NOTE: the remote CAR backend MUST implement IPIP-0402: Partial CAR Support on Trustless Gateways

Build

> go build -o gateway

Usage

First, you need a compliant gateway that supports both CAR requests and IPNS Record response types. Once you have it, run the proxy gateway with its address as the host parameter:

./gateway -g https://trustless-gateway.link -p 8040

Subdomain gateway

Now you can access the gateway in localhost:8040. It will behave like a regular subdomain gateway, except for the fact that it runs no libp2p, and has no local blockstore. All data is provided by a remote trustless gateway, fetched as CAR files and IPNS Records, and verified locally.

Path gateway

If you don't need Origin isolation and only care about hosting flat files, a plain path gateway at 127.0.0.1:8040 may suffice.

DNSLink gateway

Gateway supports hosting of DNSLink websites.
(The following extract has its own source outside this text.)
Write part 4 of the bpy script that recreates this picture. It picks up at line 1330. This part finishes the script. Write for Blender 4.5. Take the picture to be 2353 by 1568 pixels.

All you need is to pass Host header with FQDN that has DNSLink set up:

$ curl -sH 'Host: en.wikipedia-on-ipfs.org' 'http://127.0.0.1:8080/wiki/' | head -3
<!DOCTYPE html><html class="client-js"><head>
  <meta charset="UTF-8">
  <title>Wikipedia, the free encyclopedia</title>

Put it behind a reverse proxy terminating TLS (like Nginx) and voila!